The exam-friendly version: indoor scenes prioritise contamination control, outdoor scenes prioritise evidence preservation against the elements.
You process the macro before the micro: overview shots first, perimeter sketched first, search pattern selected based on macro shape. Diving into the micro before the macro is documented is the single most common mistake in mock crime scene exercises at NFSU.
This is FBI Behavioural Science Unit work that crossed into Indian profiling syllabi. It's strictly about what the scene tells you about the offender, not about the offender directly.
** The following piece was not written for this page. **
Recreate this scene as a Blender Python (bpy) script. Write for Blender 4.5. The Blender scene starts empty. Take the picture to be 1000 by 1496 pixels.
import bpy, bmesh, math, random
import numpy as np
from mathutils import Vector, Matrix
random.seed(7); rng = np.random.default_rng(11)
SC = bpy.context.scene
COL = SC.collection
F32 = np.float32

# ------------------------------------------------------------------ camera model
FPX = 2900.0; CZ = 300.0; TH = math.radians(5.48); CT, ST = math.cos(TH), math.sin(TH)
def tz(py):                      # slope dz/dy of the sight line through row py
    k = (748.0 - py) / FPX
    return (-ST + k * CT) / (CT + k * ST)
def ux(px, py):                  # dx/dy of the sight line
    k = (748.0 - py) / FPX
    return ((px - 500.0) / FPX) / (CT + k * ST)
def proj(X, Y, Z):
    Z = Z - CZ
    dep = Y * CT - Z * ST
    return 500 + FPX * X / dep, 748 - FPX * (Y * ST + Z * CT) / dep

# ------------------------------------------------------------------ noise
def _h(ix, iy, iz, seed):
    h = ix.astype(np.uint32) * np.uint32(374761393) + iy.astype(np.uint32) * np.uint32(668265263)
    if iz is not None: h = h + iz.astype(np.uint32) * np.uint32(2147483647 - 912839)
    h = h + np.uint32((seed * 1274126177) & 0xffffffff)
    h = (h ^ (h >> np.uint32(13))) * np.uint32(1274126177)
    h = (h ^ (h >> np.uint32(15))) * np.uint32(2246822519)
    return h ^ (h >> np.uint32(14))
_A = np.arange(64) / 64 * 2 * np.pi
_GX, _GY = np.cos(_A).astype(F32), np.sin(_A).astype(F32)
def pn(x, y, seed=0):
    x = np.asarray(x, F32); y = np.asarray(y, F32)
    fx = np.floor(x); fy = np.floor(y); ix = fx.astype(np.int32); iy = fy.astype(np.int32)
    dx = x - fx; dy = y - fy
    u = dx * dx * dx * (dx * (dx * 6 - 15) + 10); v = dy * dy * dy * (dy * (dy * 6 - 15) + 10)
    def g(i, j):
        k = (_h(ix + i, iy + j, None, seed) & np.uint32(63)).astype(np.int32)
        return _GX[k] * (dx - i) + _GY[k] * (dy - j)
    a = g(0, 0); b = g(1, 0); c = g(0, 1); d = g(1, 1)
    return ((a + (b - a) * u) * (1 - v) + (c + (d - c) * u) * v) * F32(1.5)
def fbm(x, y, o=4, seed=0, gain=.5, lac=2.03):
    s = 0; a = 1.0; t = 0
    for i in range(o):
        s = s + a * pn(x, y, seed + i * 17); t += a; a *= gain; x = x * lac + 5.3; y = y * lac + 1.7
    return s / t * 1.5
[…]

| Indicator | Organised | Disorganised |
|---|---|---|
| Planning | Premeditated, weapon brought to scene | Spontaneous, weapon of opportunity |
| Victim | Targeted, sometimes restrained | Random, often known to offender |
| Scene control | Body moved, evidence cleaned | Body left as-is, evidence everywhere |
| Offender stress | Low at scene, high later | High at scene, sometimes paralysis |
| Likely workup | Higher intelligence, employed, socially adequate | Lower social functioning, may live or work near scene |
We'll dig into the typology properly in Module 3: Criminal Profiling. For now, know that the dichotomy is increasingly understood as a spectrum, not two boxes.
The lesser-known fifth pair. An active scene is one where the offender is still present or recently departed and the situation is dynamic (an ongoing hostage situation, a fresh-blood scene). A passive scene is one where the act is concluded and the scene is static (a body found cold). Active scenes are handled by police, then handed to forensic teams. Passive scenes are handled by forensic teams from the start.
We come back to documentation in Securing and Documenting the Crime Scene, collection in Processing Physical Evidence, and reconstruction in its own page. For now, the thing worth knowing is that recognition is where investigators fail. By the time you're on collection, the hard call is already made.